Sur la partie LCB-FT, cela passe nécessairement par l’identification, la classification et une évaluation des risques du cabinet avant d’appliquer les mesures de vigilance nécessaire à toute entrée en relation et/ou opération de gestion, mais également tout au long de la relation d’affaires.
Quant à la sélection des fournisseurs et de gouvernance produits, cela sous-entend que le nouveau conseiller a déjà procédé aux contrôles réglementaires nécessaires, s’est formé et a reçu toute la documentation réglementaire requise avant de les proposer à sa clientèle.
La tentation est grande pour un conseiller à proposer des produits qu’il a connus par le passé en tant qu’ancien salarié, mais il devra tout de même veiller à s’assurer qu’il dispose de la palette de fournisseurs et de produits nécessaires qui lui permettront d’agir de manière honnête, loyale et professionnelle, tout en se prémunissant de tout risque de conflit d’intérêts au travers par exemple des modalités de rémunération pour lui-même et ses éventuels collaborateurs.

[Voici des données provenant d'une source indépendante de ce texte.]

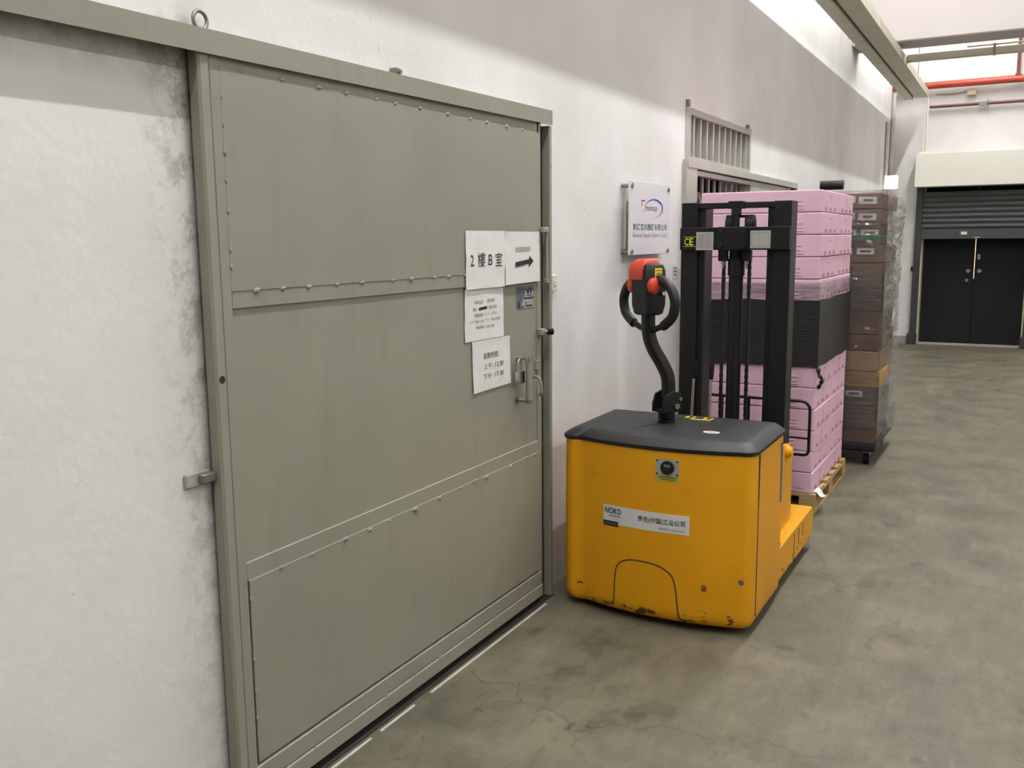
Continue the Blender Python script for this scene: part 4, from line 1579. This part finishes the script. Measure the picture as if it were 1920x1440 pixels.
def foam_box(col, lvl, proto, jitter):
    """box at level (0 = bottom); proto None builds one, otherwise the parts are copied"""
    y0, y1 = ((SY_0, SY_M - 0.003), (SY_M + 0.003, SY_1))[col]
    z0 = PZ + lvl * BH
    w, dpt = SX1 - SX0, y1 - y0
    loc = ((SX0 + SX1) / 2 + jitter[0], (y0 + y1) / 2 + jitter[1], z0)
    if proto is None:
        r = empty('foam_box', loc)
        bm = bmesh.new()
        box(bm, -w / 2, w / 2, -dpt / 2, dpt / 2, 0.0014, BH - 0.0014, 0.006, 2)
        new('body', bm, 'pink', r)
        yF = -dpt / 2
        # moulded panel on the long side with two ridges
        for (a, b, za, zb) in ((0.085, 0.235, 0.036, 0.042), (0.075, 0.245, 0.018, 0.022), (0.085, 0.235, 0.060, 0.064)):
            bm = bmesh.new()
            box(bm, a, b, yF - 0.004, yF + 0.004, za, zb, 0.0015)
            new('ridge', bm, 'pink', r)
        xR = w / 2
        # end: moulded T and three notches, their recess shade painted as darker pink
        bm = bmesh.new()
        box(bm, xR - 0.003, xR + 0.003, -0.006, 0.006, 0.040, 0.085, 0.001)
        new('rib', bm, 'pink', r)
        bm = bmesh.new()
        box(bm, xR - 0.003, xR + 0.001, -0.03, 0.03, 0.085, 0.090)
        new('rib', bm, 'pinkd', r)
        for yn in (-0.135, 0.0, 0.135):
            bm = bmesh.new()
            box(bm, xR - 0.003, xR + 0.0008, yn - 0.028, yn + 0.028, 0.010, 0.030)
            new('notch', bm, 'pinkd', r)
    else:
        r = proto.copy()
        COL.objects.link(r)
        r.location = loc
        for c_ in proto.children:
            q = c_.copy()
            COL.objects.link(q)
            q.parent = r
    who = ('in the column facing the stacker', 'in the column behind, nearer the cartons')[col]
    i = 13 - lvl
    tag(r, 'pink foam box %s, %s' % (who, ORD[i]), 'foam box', 'pink foam boxes stacked on the pallet')
    return r


protos = [None, None]
for lvl in range(14):
    for col in (0, 1):
        j = (random.uniform(-.003, .003), random.uniform(-.003, .001) if col == 0 else random.uniform(0, .003))
        b = foam_box(col, lvl, protos[col], j)
        if protos[col] is None:
            protos[col] = b
# black stretch film around layers 6..8
fz0, fz1 = PZ + 6 * BH - 0.004, PZ + 9 * BH + 0.004
fbk = empty('black_stretch_film', ((SX0 + SX1) / 2, 5.8, fz0))
tag(fbk, 'wide band of black stretch film around the middle of the pink stack', 'stretch film')
bm = bmesh.new()
nx, ny, nz = 20, 28, 14
per = []
e = 0.009
X0, X1, Y0, Y1 = SX0 - e - fbk.location.x, SX1 + e - fbk.location.x, SY_0 - e - 5.8, SY_1 + e - 5.8
for i in range(nx):
    per.append((X0 + (X1 - X0) * i / nx, Y0))
for i in range(ny):
    per.append((X1, Y0 + (Y1 - Y0) * i / ny))
for i in range(nx):
    per.append((X1 - (X1 - X0) * i / nx, Y1))
for i in range(ny):
    per.append((X0, Y1 - (Y1 - Y0) * i / ny))
rings = []
for k in range(nz + 1):
    z = (fz1 - fz0) * k / nz
    ring = []
    for (x, y) in per:
        zz = z
        if k in (0, nz):
            zz += 0.012 * noise.noise((x * 6, y * 6, k * 3.1))
            # the upper rim dips lower towards the rear right, as the wrap runs down
        d_ = 0.0025 * noise.noise((x * 9, y * 9, z * 30))
        ring.append((x * (1 + d_), y * (1 + d_), zz))
    rings.append(ring)
loft(bm, rings, cap=False)
new('wrap', bm, 'bfilm', fbk, 60)
tail = smooth_path([(X1 + 0.004, Y0 + 0.01, -0.002), (X1 + 0.010, Y0 - 0.008, -0.035), (X1 + 0.028, Y0 - 0.012, -0.060), (X1 + 0.020, Y0 - 0.010, -0.090), (X1 + 0.006, Y0 - 0.012, -0.115)], 5)
bm = bmesh.new()
tube(bm, tail, [0.007, 0.010, 0.012, 0.011, 0.009] * 4 + [0.006], 8)
new('loose_tail', bm, 'bfilm', fbk, 60)
# clear film on the layer above
cf = bmesh.new()
box(cf, SX0 - 0.006, SX1 + 0.006, SY_0 - 0.004, SY_1 + 0.006, PZ + 9 * BH + 0.01, PZ + 10 * BH - 0.02, 0.004)
for f in [f for f in cf.faces if abs(f.normal.z) > 0.9]:
    cf.faces.remove(f)
cfo = new('clear_stretch_film', cf, 'film_front')
tag(cfo, 'band of clear stretch film just above the black film', 'stretch film')
# label on a front box
for (x0, z0, w, h) in ((-1.13, PZ + 0.03, 0.11, 0.07),):
    bm = patch(lambda u, v: (SX1 - 0.155 + u, SY_0 - 0.0048, z0 + v), w, h, 1, 1, 0.001, (0, -1, 0))
    tag(new('faded_sticker', bm, 'pink'), 'faded white sticker patch on the lowest front pink box', 'sticker')

# ================================================================== TROLLEY OF WRAPPED CARTONS
CX0, CX1, CY0, CY1 = -1.50, -0.815, 6.62, 7.50
tr2 = empty('platform_trolley', (-1.16, 7.06, 0))
tag(tr2, 'low black platform trolley under the wrapped cartons', 'trolley')
bm = bmesh.new()
box(bm, CX0 + 1.16, CX1 + 0.01 + 1.16, CY0 - 0.02 - 7.06, CY1 + 0.02 - 7.06, 0.105, 0.155, 0.008)
new('platform', bm, 'rubber', tr2)
for sx in (CX0 + 0.1, CX1 - 0.055):
    for sy in (CY0 + 0.07, CY1 - 0.1):
        bm = bmesh.new()
        cyl(bm, (sx + 1.16 - 0.018, sy - 7.06, 0.042), (sx + 1.16 + 0.018, sy - 7.06, 0.042), 0.042, 18)
        w_ = new('castor', bm, 'rubber', tr2, 40)
        bm = bmesh.new()
        box(bm, sx + 1.16 - 0.026, sx + 1.16 + 0.026, sy - 7.06 - 0.02, sy - 7.06 + 0.02, 0.06, 0.105, 0.004)
        new('fork_bracket', bm, 'zinc', w_)
lv = [0.157, 0.258, 0.41, 0.545, 0.655, 0.792, 0.905, 1.065, 1.215, 1.385, 1.50, 1.63, 1.74, 1.845]
cm = ['carton_d', 'carton_d', 'carton_d', 'carton_y', 'carton_l', 'carton_d', 'carton_d', 'carton_d', 'carton', 'carton', 'carton', 'carton', 'carton']
lab_lv = {3: None}
for i in range(13):
    z0, z1 = lv[i], lv[i + 1]
    if i == 0:
        z1 = lv[1]
    ymid = 7.05 + random.uniform(-.06, .06)
    xr = CX1 + (0.012 if i == 3 else 0) + random.uniform(-.012, .004) - (0.02 if i > 9 else 0)
    xl = -1.135 if i >= 9 else -1.33
    spots = [(xl, xr, CY0 + random.uniform(0, .008), ymid - 0.004, 'front', 0)]
    spots.append((-1.30, xr - random.uniform(0, 0.03), ymid + 0.004, CY1 - random.uniform(0, .03), 'rear', 1))
    if i >= 9:
        spots.append((-1.46, xl - 0.006, CY0 + 0.03, ymid, 'front left', 2))
    for (a, b, c_, e_, who, kx) in spots:
        r = empty('carton', ((a + b) / 2, (c_ + e_) / 2, z0))
        ox, oy = r.location.x, r.location.y
        bm = bmesh.new()
        box(bm, a - ox, b - ox, c_ - oy, e_ - oy, 0.001, z1 - z0 - 0.002, 0.004, 2)
        new('box_body', bm, cm[i] if kx < 2 else 'carton_d', r)
        od = ORD[12 - i] if i > 0 else 'lowest'
        txt = {'front': 'brown carton at the front of the wrapped trolley load, %s', 'rear': 'brown carton at the back of the wrapped trolley load, %s',
               'front left': 'brown carton beside the pink boxes on the wrapped trolley, %s'}[who] % od
        if i == 3 and kx == 0:
            txt = 'ochre yellow carton sticking out at the front of the wrapped trolley load'
        tag(r, txt, 'carton', 'cartons on the platform trolley')
        h = z1 - z0
        if kx == 0:
            if i in (11, 12):
                for (lx, tl_) in ((-0.135, 0.05), (0.0, -0.03)):
                    bm = patch(lambda u, v: (lx + u, c_ - oy - 0.001, h * 0.35 + v + u * tl_), 0.115, 0.045, 1, 1, 0.0008, (0, -1, 0))
                    q = new('shipping_label', bm, 'labelp', r)
                    bm = patch(lambda u, v: (lx + 0.03 + u, c_ - oy - 0.0016, h * 0.35 + 0.014 + v + u * tl_), 0.06, 0.016, 1, 1, 0.0004, (0, -1, 0))
                    new('label_print', bm, 'ink_grey', q)
            if i in (10, 9, 2):
                for lx in ((-0.15, -0.01) if i == 9 else (-0.12, 0.02) if i == 10 else (0.06,)):
                    bm = patch(lambda u, v: (lx + u, c_ - oy - 0.001, h * 0.5 + v), 0.11, 0.04, 1, 1, 0.0008, (0, -1, 0))
                    q = new('shipping_label', bm, 'labelp', r)
                    bm = patch(lambda u, v: (lx + 0.02 + u, c_ - oy - 0.0016, h * 0.5 + 0.012 + v), 0.07, 0.016, 1, 1, 0.0004, (0, -1, 0))
                    new('label_print', bm, 'ink_grey', q)
            if i == 10:
                bm = patch(lambda u, v: (a - ox + u, c_ - oy - 0.0022, h * 0.32 + v), b - a, 0.028, 1, 1, 0.001, (0, -1, 0))
                new('green_tape', bm, 'green', r)
                bm = bmesh.new()
                box(bm, b - ox - 0.001, b - ox + 0.002, c_ - oy, e_ - oy, h * 0.32, h * 0.32 + 0.028)
                new('green_tape', bm, 'green', r)
            if i in (4, 6):
                bm = patch(lambda u, v: (-0.09 + u, c_ - oy - 0.001, v), 0.12, h * 0.8, 1, 1, 0.0006, (0, -1, 0))
                new('packing_tape', bm, 'carton_l' if i == 6 else 'carton', r)
        if kx == 2 and i == 12:
            bm = patch(lambda u, v: (b - ox - 0.10 + u, c_ - oy - 0.001, 0.0 + v), 0.06, 0.05, 1, 1, 0.0008, (0, -1, 0))
            new('shipping_label', bm, 'labelp', r)
# two dark tubes lying on top
for i, (x, z, l) in enumerate(((-1.13, 1.866 + 0.040, 'short dark roll lying on top of the wrapped cartons'),)):
    bm = bmesh.new()
    cyl(bm, (x - 0.12, CY0 + 0.06, z), (x + 0.03, CY0 + 0.06, z), 0.031, 18)
    tag(new('dark_roll', bm, 'blackp', None, 40), l, 'roll')

# clear stretch film round the load
ff = empty('clear_stretch_wrap', (-1.16, 7.06, 0.13))
tag(ff, 'shiny wrinkled clear stretch film around the cartons on the trolley', 'stretch film')


def filmpanel(name, fn, nu, nv, mat):
    bm = bmesh.new()
    G = [[bm.verts.new(fn(i / nu, j / nv)) for i in range(nu + 1)] for j in range(nv + 1)]
    for j in range(nv):
        for i in range(nu):
            bm.faces.new((G[j][i], G[j][i + 1], G[j + 1][i + 1], G[j + 1][i]))
    return new(name, bm, mat, ff, 80)


def wrinkle(a, z):
    band = max(0.0, noise.noise((0.3, z * 2.6, 7.0)) + 0.25)
    return 0.008 * noise.noise((a * 5, z * 14, 2.0)) + (0.004 + 0.030 * band) * (0.55 * noise.noise((a * 9 + z * 3, z * 42, 5.0)) + 0.75 * noise.noise((a * 24, z * 34, 11.0)))


FZ0, FZ1 = 0.12, 1.862


def f_front(u, v):
    x, z = CX0 + 0.05 + (CX1 + 0.012 - CX0 - 0.05) * u, FZ0 + (FZ1 - FZ0) * v
    edge_ = min(1.0, 6 * (1 - u))
    return (x + 1.16, CY0 - 0.026 + wrinkle(x, z) * edge_ - 7.06, z - 0.13)


def f_side(u, v):
    y, z = CY0 - 0.014 + (CY1 + 0.02 - CY0 + 0.014) * u, FZ0 + (FZ1 - FZ0) * v - 0.05 * u * (v > 0.95)
    edge_ = min(1.0, 6 * u)
    bulge = 0.012 * noise.noise((y * 3, z * 5, 9.0)) + 0.01 * (v > 0.9) * u
    return (CX1 + 0.014 + (wrinkle(y, z) + bulge) * edge_ + 0.012 * max(0, 0.12 - v) * 6 * edge_ + 1.16, y - 7.06, z - 0.13)


def f_top(u, v):
    x, y = CX0 + 0.05 + (CX1 + 0.012 - CX0 - 0.05) * u, CY0 - 0.014 + (CY1 - CY0 + 0.02) * v
    return (x + 1.16, y - 7.06, 1.862 + 0.02 * noise.noise((x * 7, y * 7, 3.0)) * min(1, 5 * v, 6 * (1 - u)) - 0.13)


filmpanel('film_front', f_front, 60, 280, 'film_front')
filmpanel('film_side', f_side, 50, 200, 'film_side')
filmpanel('film_top', f_top, 24, 24, 'film_front')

Avec la réforme du courtage, il est intéressant de constater que les associations professionnelles n’ont reçu qu’une mission de vérification quinquennale portant sur des sujets de conformité bien spécifiques (cf. graphique « Vérification des sujets de conformité »).
Cela signifie que l’ACPR a souhaité conserver toutes ses missions de contrôles qu’elles destinent aux intermédiaires bancaires et d’assurances. Ces contrôles devraient peu ou prou porter sur les mêmes obligations que celles relevant de l’activité CIF.
Cela étant, l’ACPR(3) a tout de même recommandé, sous le spectre de la gouvernance produits auprès des assureurs et des courtiers animateurs de réseaux, de durcir les conditions de sélection de leurs nouveaux partenaires au moyen de la mise en œuvre d’une collecte d’informations et de points de vérification précis, ainsi que de l’application de critères qualitatifs et quantitatifs à définir.
Devant cette « jungle » réglementaire, on comprend mieux aujourd’hui les profondes mutations qui affectent notre domaine d’activité. Elle confirme qu’il serait suicidaire pour un nouveau cabinet de se lancer seul dans la profession de CGP.
Elle vient d’une part justifier le recours à des outils digitaux d’aide à la prise de décision et d’agrégation. Mais d’autre part, elle confirme également l’essor grandissant de ces nouvelles solutions de tutorat prenant la forme soit de groupement, soit de plates-formes de services, lesquels vont attirer le nouveau conseiller selon le degré d’indépendance qu’il souhaite accorder à son activité.
1. Le guichet des formalités des entreprises remplace le Centre des formalités des entreprises ou (CFE) et devient obligatoire pour toutes les entreprises, quelle que soit leur forme juridique ou leur activité.
2. Cf. Le livre blanc 2 023 d’Apredia, page 9 et graphiques 2, 3 et 4.
3. Recommandation 2 023-R-01 du 17 juillet 2023 sur la mise en œuvre de certaines dispositions issues de la directive (UE) 2016-1997 sur la distribution d’assurances.
4. Cf. Le livre blanc 2023 d’Apredia, page 9.
5. Les méandres des procédures réglementaires d’un cabinet de CGP, magazine Investissements Conseils n° 862, juin 2023.